El mismo lenguaje que empleó con los peregrinos en el camino a Emaús, en el mismo día. Habían tenido grandes esperanzas sobre
“Jesús el Nazareno, que fue varón profeta, poderoso en obra y palabra delante de Dios y de todo el pueblo”.
Sin embargo, había sido condenado a muerte y crucificado.
“Nosotros, a la verdad, esperábamos que fuera Él, aquel que habría de librar a Israel”.
¡Qué decepción!
El reproche de Cristo es hiriente. Está lleno de terribles consecuencias para nosotros si no creemos todo lo que los profetas dijeron sobre Jesucristo.
“¡Oh hombres sin inteligencia y tardos de corazón para creer todo lo que han dicho los profetas!”.

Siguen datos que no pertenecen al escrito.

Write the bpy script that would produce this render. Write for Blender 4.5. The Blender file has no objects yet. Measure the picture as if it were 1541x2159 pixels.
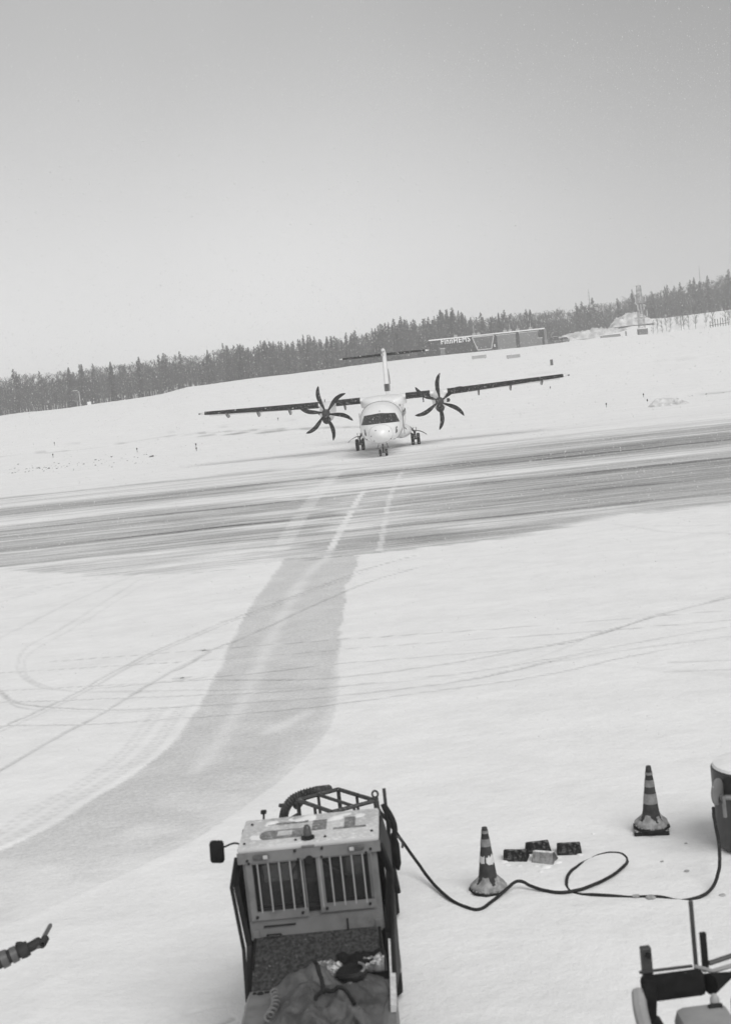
import bpy, bmesh, math, random
import numpy as np
from mathutils import Vector, Matrix, Euler
random.seed(7); rng = np.random.default_rng(11)
SC = bpy.context.scene
COL = SC.collection
R = math.radians

# ------------------------------------------------------------------ camera, sky, sun, exposure
FPX, PITCH, ROLL, EYE = 2750.0, .0948, .1059, 5.5
cam_d = bpy.data.cameras.new('camera'); cam = bpy.data.objects.new('camera', cam_d); COL.objects.link(cam)
SC.camera = cam
cam_d.sensor_fit = 'VERTICAL'; cam_d.sensor_height = 36; cam_d.sensor_width = 36
cam_d.lens = FPX * 36 / 2159
cam_d.clip_start = .1; cam_d.clip_end = 6000
cam.matrix_world = Matrix.Translation((0, 0, EYE)) @ Matrix.Rotation(math.pi/2 - PITCH, 4, 'X') @ Matrix.Rotation(-ROLL, 4, 'Z')
cam_d.dof.use_dof = True; cam_d.dof.focus_distance = 85; cam_d.dof.aperture_fstop = 2.8

SUN_EL, SUN_AZ = R(46), R(150)          # azimuth measured clockwise from +Y
W = bpy.data.worlds.new('World'); SC.world = W; W.use_nodes = True
nt = W.node_tree; nt.nodes.clear()
def N(t, ty, **k):
    n = t.nodes.new(ty)
    for a, b in k.items(): setattr(n, a, b)
    return n
wo = N(nt, 'ShaderNodeOutputWorld'); add = N(nt, 'ShaderNodeAddShader')
sky = N(nt, 'ShaderNodeTexSky', sky_type='NISHITA', sun_disc=False, sun_elevation=SUN_EL, sun_rotation=SUN_AZ)
bw = N(nt, 'ShaderNodeRGBToBW'); b1 = N(nt, 'ShaderNodeBackground'); b1.inputs[1].default_value = .05
nt.links.new(sky.outputs[0], bw.inputs[0]); nt.links.new(bw.outputs[0], b1.inputs[0])
tc = N(nt, 'ShaderNodeTexCoord'); sep = N(nt, 'ShaderNodeSeparateXYZ'); nt.links.new(tc.outputs['Generated'], sep.inputs[0])
def mrange(t, src, a, b, c, d, smooth=True):
    m = N(t, 'ShaderNodeMapRange'); m.interpolation_type = 'SMOOTHSTEP' if smooth else 'LINEAR'
    for i, v in zip((1, 2, 3, 4), (a, b, c, d)): m.inputs[i].default_value = v
    t.links.new(src, m.inputs[0]); return m.outputs[0]
def math_(t, op, a, b=None):
    m = N(t, 'ShaderNodeMath', operation=op)
    for i, v in enumerate((a, b)):
        if v is None: continue
        if isinstance(v, (int, float)): m.inputs[i].default_value = v
        else: t.links.new(v, m.inputs[i])
    return m.outputs[0]
# snow cloud: a little darker overhead; the darkening to the right imitates lens vignetting
SKY_V = .51
ev = mrange(nt, sep.outputs[2], .03, .30, 1.0, .66)
az = mrange(nt, sep.outputs[0], -.05, .32, 1.0, .56)
cn = N(nt, 'ShaderNodeTexNoise'); cn.inputs['Scale'].default_value = 5.0; cn.inputs['Detail'].default_value = 2
nt.links.new(tc.outputs['Generated'], cn.inputs[0])
cv = mrange(nt, cn.outputs[0], .3, .7, .965, 1.03)
b2 = N(nt, 'ShaderNodeBackground')
b2.inputs[0].default_value = (.98, .99, 1, 1)
nt.links.new(math_(nt, 'MULTIPLY', math_(nt, 'MULTIPLY', math_(nt, 'MULTIPLY', ev, az), cv), SKY_V), b2.inputs[1])
b2.inputs[0].default_value = (1, 1, 1, 1)
nt.links.new(b1.outputs[0], add.inputs[0]); nt.links.new(b2.outputs[0], add.inputs[1]); nt.links.new(add.outputs[0], wo.inputs[0])

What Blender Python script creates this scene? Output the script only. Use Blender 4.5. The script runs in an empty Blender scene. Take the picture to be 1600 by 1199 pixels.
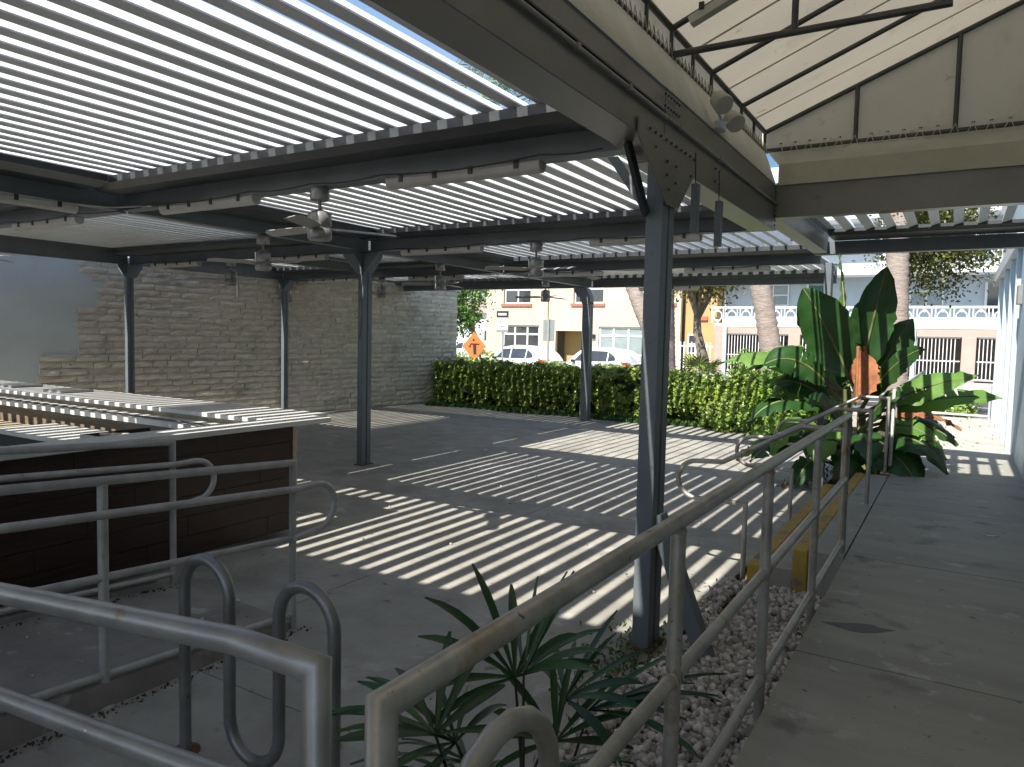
import bpy, math, random
import numpy as np
from mathutils import Vector, Matrix
random.seed(7); rng = np.random.default_rng(7)
R = math.radians
sc = bpy.context.scene
C = sc.collection
# ---------------------------------------------------------------- camera
cam_d = bpy.data.cameras.new("camera"); cam = bpy.data.objects.new("camera", cam_d); C.objects.link(cam)
F, YAW, PITCH, ROLL = 1142.0, R(-31.305), R(3.614), R(1.292)
fw = Vector((math.sin(YAW)*math.cos(PITCH), math.cos(YAW)*math.cos(PITCH), -math.sin(PITCH)))
rt = Vector((math.cos(YAW), -math.sin(YAW), 0)); up = rt.cross(fw)
rt2 = rt*math.cos(ROLL)+up*math.sin(ROLL); up2 = -rt*math.sin(ROLL)+up*math.cos(ROLL)
m = Matrix((rt2, up2, -fw)).transposed().to_4x4(); m.translation = Vector((0, 0, 1.97))
cam.matrix_world = m
cam_d.sensor_width = 36; cam_d.sensor_fit = 'HORIZONTAL'; cam_d.lens = F/1600*36
cam_d.clip_start = 0.05; cam_d.clip_end = 3000
sc.camera = cam
# ---------------------------------------------------------------- light
SUN = Vector((0.11, 0.83, -1.0)).normalized()
w = bpy.data.worlds.new("World"); sc.world = w; w.use_nodes = True
nt = w.node_tree; nt.nodes.clear()
sky = nt.nodes.new("ShaderNodeTexSky"); sky.sky_type = 'NISHITA'; sky.sun_disc = False
sky.sun_elevation = math.asin(-SUN.z); sky.sun_rotation = math.atan2(-SUN.x, -SUN.y)
sky.air_density = 1.0; sky.dust_density = 0.8; sky.ozone_density = 1.0
bg = nt.nodes.new("ShaderNodeBackground"); bg.inputs[1].default_value = 0.115
wo = nt.nodes.new("ShaderNodeOutputWorld")
nt.links.new(sky.outputs[0], bg.inputs[0]); nt.links.new(bg.outputs[0], wo.inputs[0])
sd = bpy.data.lights.new("sun", 'SUN'); sd.energy = 4.8; sd.angle = R(0.53); sd.color = (1.0, 0.95, 0.87)
so = bpy.data.objects.new("sun", sd); C.objects.link(so)
so.rotation_euler = SUN.to_track_quat('-Z', 'Y').to_euler()
vs = sc.view_settings; vs.view_transform = 'Standard'; vs.look = 'None'; vs.gamma = 1; vs.exposure = 1.12
vs.use_curve_mapping = False
sc.cycles.max_bounces = 8; sc.cycles.diffuse_bounces = 5; sc.cycles.transparent_max_bounces = 8
sc.cycles.sample_clamp_indirect = 6

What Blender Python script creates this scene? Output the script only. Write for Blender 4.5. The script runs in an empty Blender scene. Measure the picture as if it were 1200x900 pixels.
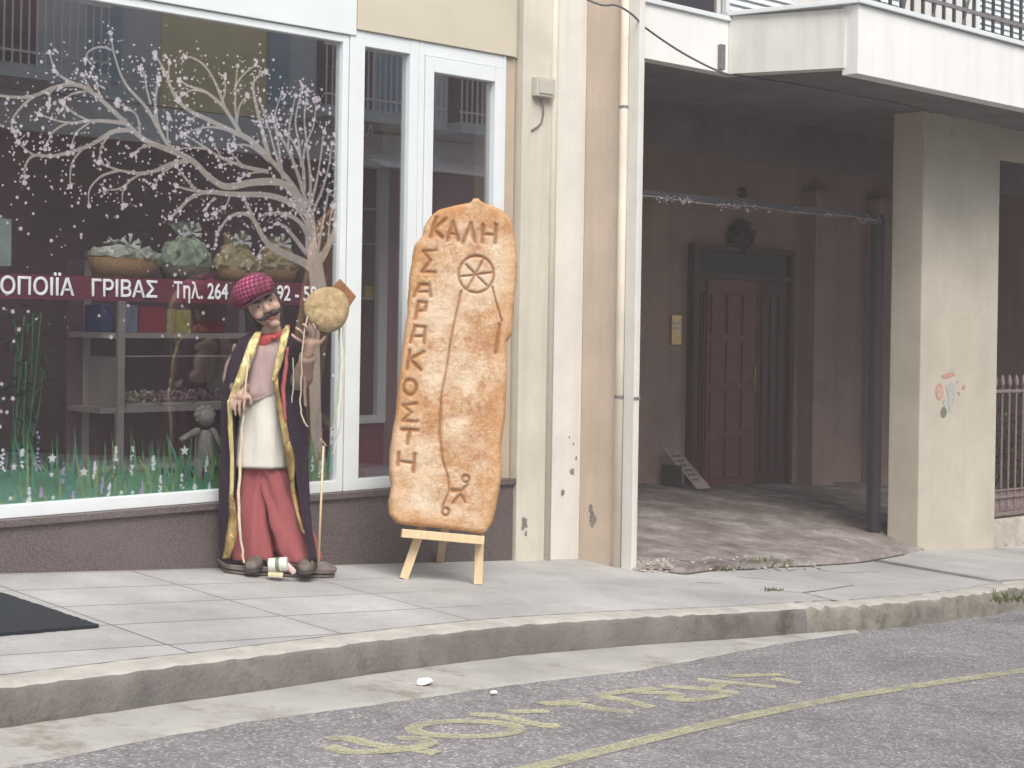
import bpy, bmesh, math, random
import numpy as np
from mathutils import Vector, Matrix, noise
random.seed(7)
scene = bpy.context.scene
COL = scene.collection
R = math.radians

# ------------------------------------------------------------------ camera
F, PHI, ROLL, HY, ZC = 1850.0, R(46), 0.016, 374.0, 1.6
D = Vector((math.cos(PHI), math.sin(PHI), 0)); RT = Vector((math.sin(PHI), -math.cos(PHI), 0)); UP = Vector((0, 0, 1))
CAM = Vector((0, 0, ZC))
cam = bpy.data.cameras.new('camera'); co = bpy.data.objects.new('camera', cam); COL.objects.link(co)
cam.sensor_width = 36; cam.sensor_fit = 'HORIZONTAL'
cam.lens = F / 1200 * 36
cam.shift_y = -(450 - HY) / 1200
cam.clip_end = 2000; cam.clip_start = 0.05
cx = RT * math.cos(ROLL) + UP * math.sin(ROLL)      # camera roll: picture turned slightly clockwise
cy = UP * math.cos(ROLL) - RT * math.sin(ROLL)
co.matrix_world = Matrix(((cx.x, cy.x, -D.x, CAM.x), (cx.y, cy.y, -D.y, CAM.y), (cx.z, cy.z, -D.z, CAM.z), (0, 0, 0, 1)))
scene.camera = co

# ------------------------------------------------------------------ light
SUN_EL, SUN_AZ = R(52), R(205)      # azimuth clockwise from +y
w = bpy.data.worlds.new('World'); scene.world = w; w.use_nodes = True
nt = w.node_tree
bg = nt.nodes['Background']
sky = nt.nodes.new('ShaderNodeTexSky'); sky.sky_type = 'NISHITA'; sky.sun_disc = False
sky.sun_elevation = SUN_EL; sky.sun_rotation = SUN_AZ
sky.air_density = 0.9; sky.dust_density = 2.0; sky.ozone_density = 1.0
hsv = nt.nodes.new('ShaderNodeHueSaturation'); hsv.inputs['Saturation'].default_value = .45      # thin bright cloud: a paler sky
nt.links.new(sky.outputs[0], hsv.inputs['Color']); nt.links.new(hsv.outputs[0], bg.inputs[0]); bg.inputs[1].default_value = 0.15
sl = bpy.data.lights.new('sun', 'SUN'); sl.energy = 2.0; sl.angle = R(35); sl.color = (1.0, 0.94, 0.87)
so = bpy.data.objects.new('sun', sl); COL.objects.link(so)
sd = Vector((math.sin(SUN_AZ) * math.cos(SUN_EL), math.cos(SUN_AZ) * math.cos(SUN_EL), math.sin(SUN_EL)))
so.rotation_euler = (-sd).to_track_quat('-Z', 'Y').to_euler()
scene.view_settings.view_transform = 'Standard'; scene.view_settings.look = 'None'
scene.view_settings.exposure = 0.74; scene.view_settings.gamma = 1
scene.view_settings.use_curve_mapping = False
scene.cycles.max_bounces = 10; scene.cycles.diffuse_bounces = 6; scene.cycles.transparent_max_bounces = 16
scene.cycles.use_denoising = True

# ------------------------------------------------------------------ picture measurements -> points on real planes
def ray(px, py):
    X = px - 600; Y = HY - py
    c, s = math.cos(ROLL), math.sin(ROLL)
    return D + RT * ((X * c - Y * s) / F) + UP * ((X * s + Y * c) / F)
def W(px, py, y=7.66):
    v = ray(px, py); return CAM + v * (y / v.y)
PAVE = (0.539 - 0.03 * 7.66, -0.076, 0.03)
ROAD = (0.315, -0.076, 0.0)
FLOOR = (-0.085 + 0.054 * 12.4 - 0.073 * 10.8, -0.054, 0.073)
def G(px, py, pl=PAVE):
    v = ray(px, py); t = (pl[0] - ZC) / (v.z - pl[1] * v.x - pl[2] * v.y); return CAM + v * t
def pz(pl, x, y): return pl[0] + pl[1] * x + pl[2] * y
def PN(px, py, p0, n):
    v = ray(px, py); return CAM + v * ((p0 - CAM).dot(n) / v.dot(n))

# ------------------------------------------------------------------ materials
def lin(r, g, b):
    f = lambda c: (c / 255 / 12.92) if c / 255 <= 0.04045 else ((c / 255 + 0.055) / 1.055) ** 2.4
    return (f(r), f(g), f(b))
class NT:
    def __init__(s, name):
        s.m = bpy.data.materials.new(name); s.m.use_nodes = True; s.t = s.m.node_tree
        s.b = s.t.nodes['Principled BSDF']; s.tc = s.n('ShaderNodeTexCoord')
    def n(s, kind, **kw):
        x = s.t.nodes.new(kind)
        for k, v in kw.items(): setattr(x, k, v)
        return x
    def l(s, a, b): s.t.links.new(a, b)
    def noise(s, scale, detail=4, rough=0.6, vec=None, stretch=None):
        x = s.n('ShaderNodeTexNoise'); x.inputs['Scale'].default_value = scale; x.inputs['Detail'].default_value = detail; x.inputs['Roughness'].default_value = rough
        src = vec or s.tc.outputs['Object']
        if stretch:
            mp = s.n('ShaderNodeMapping'); mp.inputs['Scale'].default_value = stretch; s.l(src, mp.inputs[0]); src = mp.outputs[0]
        s.l(src, x.inputs['Vector']); return x.outputs['Fac']
    def ramp(s, fac, *stops):
        x = s.n('ShaderNodeValToRGB'); e = x.color_ramp.elements
        while len(e) < len(stops): e.new(0.5)
        for i, (p, c) in enumerate(stops):
            e[i].position = p; e[i].color = (c, c, c, 1) if isinstance(c, (int, float)) else tuple(c) + (1,)
        s.l(fac, x.inputs[0]); return x.outputs[0]
    def mix(s, fac, a, b, mode='MIX'):
        x = s.n('ShaderNodeMix', data_type='RGBA', blend_type=mode)
        for i, v in ((0, fac), (6, a), (7, b)):
            if isinstance(v, (int, float)): x.inputs[i].default_value = v if i == 0 else (v, v, v, 1)
            elif isinstance(v, tuple): x.inputs[i].default_value = v + (1,)
            else: s.l(v, x.inputs[i])
        return x.outputs[2]
    def bump(s, h, strength=0.3, dist=0.01):
        x = s.n('ShaderNodeBump'); x.inputs['Strength'].default_value = strength; x.inputs['Distance'].default_value = dist
        s.l(h, x.inputs['Height']); s.l(x.outputs[0], s.b.inputs['Normal'])
    def col(s, c):
        if isinstance(c, tuple): s.b.inputs['Base Color'].default_value = c + (1,)
        else: s.l(c, s.b.inputs['Base Color'])
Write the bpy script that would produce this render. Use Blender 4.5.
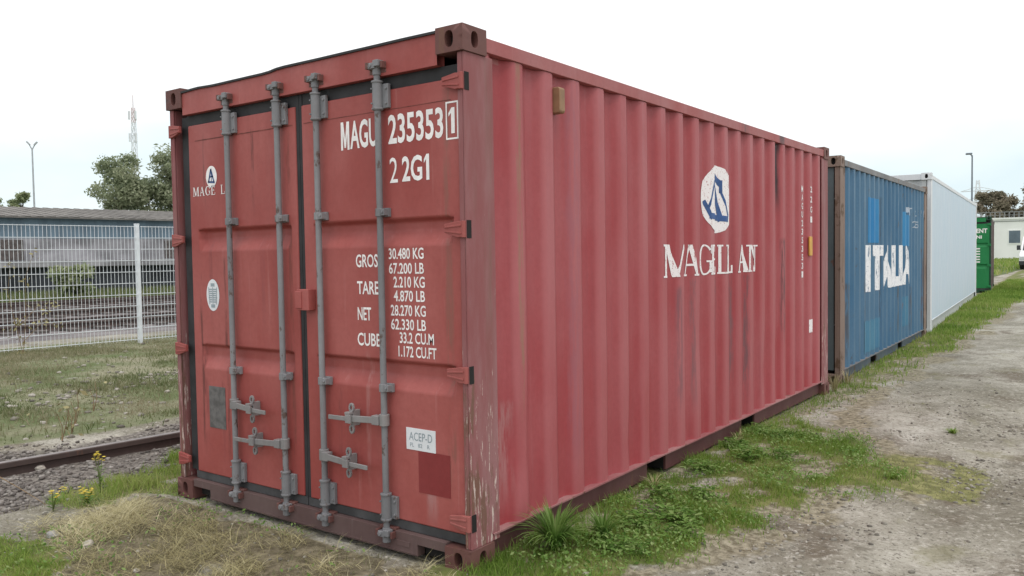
import bpy, bmesh, math, random
import numpy as np
from mathutils import Matrix, Vector
R = math.radians
random.seed(7); rng = np.random.default_rng(7)
for o in list(bpy.data.objects): bpy.data.objects.remove(o)
S = bpy.context.scene; C = S.collection

# ------------------------------------------------------------------ camera
CAM = Vector((2.43782502, -2.97297628, 1.5182919))
yaw, pit, rol = -.631623544, -.0396105187, -.01547998
f = Vector((math.sin(yaw)*math.cos(pit), math.cos(yaw)*math.cos(pit), math.sin(pit)))
r = Vector((math.cos(yaw), -math.sin(yaw), 0)); u = r.cross(f)
r2 = r*math.cos(rol)+u*math.sin(rol); u2 = -r*math.sin(rol)+u*math.cos(rol)
cd = bpy.data.cameras.new('camera'); cam = bpy.data.objects.new('camera', cd); C.objects.link(cam)
cam.matrix_world = Matrix(((r2.x, u2.x, -f.x, CAM.x), (r2.y, u2.y, -f.y, CAM.y), (r2.z, u2.z, -f.z, CAM.z), (0, 0, 0, 1)))
cd.sensor_width = 36; cd.lens = 822.344/1024*36; cd.clip_start = .05; cd.clip_end = 3000
S.camera = cam
S.render.engine = 'CYCLES'

# ------------------------------------------------------------------ sky, sun, exposure
SUN_EL, SUN_AZ = R(66), R(112)          # azimuth clockwise from +y
W = bpy.data.worlds.new('World'); S.world = W; W.use_nodes = True
nt = W.node_tree; nt.nodes.clear()
def wn(t, **k):
    n = nt.nodes.new(t)
    for a, b in k.items(): setattr(n, a, b)
    return n
sky = wn('ShaderNodeTexSky', sky_type='NISHITA', sun_disc=False)
sky.sun_elevation = SUN_EL; sky.sun_rotation = SUN_AZ
tc = wn('ShaderNodeTexCoord')
ns = wn('ShaderNodeTexNoise'); ns.inputs['Scale'].default_value = 2.2; ns.inputs['Detail'].default_value = 5
mp = wn('ShaderNodeMapping'); mp.inputs['Scale'].default_value = (1, 1, 2.6)
nt.links.new(tc.outputs['Generated'], mp.inputs[0]); nt.links.new(mp.outputs[0], ns.inputs['Vector'])
sx = wn('ShaderNodeSeparateXYZ'); nt.links.new(tc.outputs['Generated'], sx.inputs[0])
el = wn('ShaderNodeMapRange', interpolation_type='SMOOTHSTEP'); nt.links.new(sx.outputs[2], el.inputs[0])
el.inputs[1].default_value = .0; el.inputs[2].default_value = .26; el.inputs[3].default_value = 0; el.inputs[4].default_value = .55
ad = wn('ShaderNodeMath', operation='ADD'); nt.links.new(el.outputs[0], ad.inputs[0]); nt.links.new(ns.outputs['Fac'], ad.inputs[1])
rp = wn('ShaderNodeValToRGB'); nt.links.new(ad.outputs[0], rp.inputs[0])
rp.color_ramp.elements[0].position = .56; rp.color_ramp.elements[0].color = (.66, .77, .805, 1)
rp.color_ramp.elements[1].position = .98; rp.color_ramp.elements[1].color = (1, 1, 1, 1)
gain = wn('ShaderNodeVectorMath', operation='SCALE'); nt.links.new(rp.outputs[0], gain.inputs[0]); gain.inputs['Scale'].default_value = 10.2
mx = wn('ShaderNodeMix', data_type='RGBA'); mx.inputs[0].default_value = .93
nt.links.new(sky.outputs[0], mx.inputs[6]); nt.links.new(gain.outputs[0], mx.inputs[7])
bg = wn('ShaderNodeBackground'); bg.inputs[1].default_value = .1
nt.links.new(mx.outputs[2], bg.inputs[0])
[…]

¡Todo lo que han dicho los profetas!
Referirse a ellos es de importancia capital. Jesús precisa: coloca a los discípulos bajo la luz del gran faro profético:
“Y comenzando por Moisés, y por todos los profetas, les hizo hermenéutica de lo que en todas las Escrituras había acerca de Él” (Lc. XXIV, 13-27).
Cada palabra pesa; ¡pesémoslas!
Jesús está unido, pues, a Moisés y a los Profetas; ha venido a vivir las figuras bíblicas, a cumplir los Signos, a realizar las profecías.
Ya hemos estudiado figuras y símbolos según los libros de Moisés y los Reyes; ahora estamos en la escuela de la profecía. Nos va a hablar, a instruir como si Jesús mismo nos revelara su vida pasada y futura. ¡Escuchemos con amor, estudiemos con perseverancia, creamos con toda certeza, esperemos con toda alegría las maravillas del mundo futuro!
¿No nos dice San Pedro que los profetas hicieron del misterio de Cristo:
“El objeto de sus búsquedas e investigaciones, averiguando a qué época o cuáles circunstancias se refería el Espíritu de Cristo que profetizaba en ellos, al dar anticipado testimonio de los padecimientos de Cristo y de sus glorias posteriores?”.
Agrega:
“A ellos fue revelado que no para sí mismos sino para vosotros; administraban estas cosas [...] que los mismos ángeles desean penetrar (I Ped. I, 10-12).
Tengamos, pues, por absolutamente cierta la palabra profética; aportemos la adhesión de la fe, del amor, de la esperanza; tomemos, en la alegría, esta “lámpara que alumbra en un lugar obscuro” para esclarecer las tinieblas del mundo que nos oprimen. Esta lámpara nos conducirá “hasta que amanezca el día” –el día de Cristo– “hasta que el astro de la mañana –Cristo– se levante en nuestros corazones”; pero tengamos en cuenta, antes que nada:
“Que ninguna profecía de la Escritura es obra de propia iniciativa” (II Ped. I, 19-21).
La Escritura, decía Pascal, “no se puede interpretar más que por la Escritura”. Gran verdad desconocida.
Los hechos y gestos de Cristo no se pueden considerar más que teniendo en cuenta las profecías, y las profecías no pueden tener fuerza de vida para nosotros a menos que se unan a los hechos y gestos de Cristo, el Hijo del hombre, Hijo de Dios, Juez y Rey.
[2] Es decir, en todas las Escrituras (Lc. II, 27). La Biblia hebrea se divide,
en efecto, en tres partes: la Ley, los Profetas, los Escritos, del cual los
Salmos marcan el comienzo. En
el Nuevo Testamento hay 101 citas literales de los Profetas, de los cuales 61
son de Isaías. Los Salmos son citados 74 veces.